The future funding of horse racing and the British Horseracing Board's blueprint for the "modernisation" of the sport's finances have been completely swept aside by the European Court of Justice in Luxembourg. The court's ruling, that bookmakers can use racecard information from the BHB's database without payment, is deeply worrying for racing's ruling body and embarrassing for it's former chairman Peter Savill. It also has important implications for other sports trying to cash in on its fixtures data, principally football.

For the BHB it is rather like falling at the last fence. The original claim brought by the BHB concerning the publication by William Hill of race data on its website was upheld at the High Court in London. Then the Court of Appeal agreed in principle with the findings that William Hill had infringed the BHB's database right, but acknowledged that database rights are only recently introduced and referred a number of questions to the European Court of Justice for guidance.

Even then, the court's ruling runs contrary to the Advocate General's Opinion published in July this year. The ECJ have given a much narrower than expected interpretation of the database right relied upon by the BHB.

The BHB held a board meeting yesterday but afterwards the only, seemingly stunned, response, from its chief executive, Greg Nichols, was: "Following today's obvious setback in one area of our rights, BHB remains absolutely focused on achieving British Racing's commercial objectives."

The victors had rather more to say. David Harding, chief executive of William Hill, said: "The BHB has long wanted to end the levy and move to a commercial relationship with us where they charge for their products, but they don't have much of a case now as they don't have anything to sell to us.

"We are just producing what is already out there in the public domain. It costs the BHB £4m to run the database of jockeys' names, trainers' names, race meetings etc. They get £100m from the Levy each year, and they hoped what they would get would increase through a commercial agreement. I suspect they will now be arguing to keep the Levy."

The case raises serious questions as to how horseracing will continue to be funded. The BHB has long campaigned for the statutory Levy Board to be abolished and to be replaced by the licensing of data on a commercial basis. The Government has accepted this and the Levy Board had been expected to close in September 2006. Now that the ECJ has curtailed the scope of protection conferred by the database right, a reprieve for the Levy Board appears the most likely fallback, otherwise the BHB will have no mechanism with which to extract income from bookmakers.

In winning the case, William Hill have also unintentionally managed to assist their bitter rivals the betting exchanges, as the BHB had planned punitive data-rights fees on exchanges that might have forced some operators out of business.
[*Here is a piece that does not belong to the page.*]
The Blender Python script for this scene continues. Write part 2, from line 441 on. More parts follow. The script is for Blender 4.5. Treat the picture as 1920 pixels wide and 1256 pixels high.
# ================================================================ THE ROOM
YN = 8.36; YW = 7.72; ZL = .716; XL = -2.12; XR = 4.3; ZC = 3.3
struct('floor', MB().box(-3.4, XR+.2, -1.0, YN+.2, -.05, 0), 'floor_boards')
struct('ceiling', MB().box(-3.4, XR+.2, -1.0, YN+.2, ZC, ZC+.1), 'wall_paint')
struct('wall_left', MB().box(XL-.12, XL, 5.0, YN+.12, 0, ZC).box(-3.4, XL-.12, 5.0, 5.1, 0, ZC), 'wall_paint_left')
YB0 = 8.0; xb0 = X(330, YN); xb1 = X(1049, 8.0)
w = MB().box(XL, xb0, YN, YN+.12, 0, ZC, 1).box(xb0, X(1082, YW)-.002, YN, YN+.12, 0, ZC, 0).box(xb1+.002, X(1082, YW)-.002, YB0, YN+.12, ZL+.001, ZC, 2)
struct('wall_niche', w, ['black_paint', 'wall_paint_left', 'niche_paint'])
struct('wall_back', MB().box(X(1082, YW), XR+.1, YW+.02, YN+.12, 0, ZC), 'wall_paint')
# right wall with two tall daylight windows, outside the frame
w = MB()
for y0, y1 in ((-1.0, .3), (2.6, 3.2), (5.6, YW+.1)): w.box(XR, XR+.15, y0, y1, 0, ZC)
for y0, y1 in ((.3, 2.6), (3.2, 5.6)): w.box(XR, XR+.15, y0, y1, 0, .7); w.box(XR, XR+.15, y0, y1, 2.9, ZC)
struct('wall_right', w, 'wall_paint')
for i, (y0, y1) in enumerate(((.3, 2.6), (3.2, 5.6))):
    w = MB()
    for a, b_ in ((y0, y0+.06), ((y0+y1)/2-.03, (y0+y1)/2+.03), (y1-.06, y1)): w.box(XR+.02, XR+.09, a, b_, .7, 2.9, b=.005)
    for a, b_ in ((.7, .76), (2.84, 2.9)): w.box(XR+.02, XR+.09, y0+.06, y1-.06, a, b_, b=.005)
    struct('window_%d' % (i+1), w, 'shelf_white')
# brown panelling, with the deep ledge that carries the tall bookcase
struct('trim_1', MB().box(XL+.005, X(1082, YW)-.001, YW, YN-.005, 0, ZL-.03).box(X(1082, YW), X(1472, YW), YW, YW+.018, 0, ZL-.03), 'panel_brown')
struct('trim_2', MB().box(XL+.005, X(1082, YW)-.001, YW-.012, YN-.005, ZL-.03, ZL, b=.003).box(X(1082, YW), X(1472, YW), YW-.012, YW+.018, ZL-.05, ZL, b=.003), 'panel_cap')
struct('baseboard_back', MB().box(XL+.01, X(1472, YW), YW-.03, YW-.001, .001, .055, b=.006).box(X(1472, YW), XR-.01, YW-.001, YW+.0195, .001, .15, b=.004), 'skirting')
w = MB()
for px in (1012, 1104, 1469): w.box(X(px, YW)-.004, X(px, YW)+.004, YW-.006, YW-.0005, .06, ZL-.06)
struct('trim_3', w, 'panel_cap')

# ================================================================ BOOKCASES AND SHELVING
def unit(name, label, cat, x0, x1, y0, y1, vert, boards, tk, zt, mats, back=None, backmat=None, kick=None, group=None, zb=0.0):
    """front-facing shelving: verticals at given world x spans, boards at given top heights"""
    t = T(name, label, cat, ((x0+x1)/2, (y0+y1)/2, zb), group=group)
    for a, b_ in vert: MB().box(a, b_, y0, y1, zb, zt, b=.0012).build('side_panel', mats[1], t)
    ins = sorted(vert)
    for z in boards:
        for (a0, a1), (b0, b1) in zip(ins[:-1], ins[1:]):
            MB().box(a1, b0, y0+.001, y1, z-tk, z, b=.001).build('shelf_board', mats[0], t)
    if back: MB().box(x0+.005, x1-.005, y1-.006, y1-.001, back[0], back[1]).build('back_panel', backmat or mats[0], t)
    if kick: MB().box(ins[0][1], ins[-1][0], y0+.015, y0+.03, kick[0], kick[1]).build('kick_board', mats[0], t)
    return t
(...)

Similar issues are being faced by football as a result of the ECJ's ruling, except that they have fared even worse. The ECJ has held that the fixture lists will be protected by the database right only where the maker can show that it had made a substantial investment in creating the database, separate from the investment required to create the data itself. This is likely to seriously undermine Football Dataco's business model.

It also has implications for other industries with bases on the internet. Businesses which simply rely on data coming to them and then compile it into a database, for example estate agents, will find it more difficult to protect that data.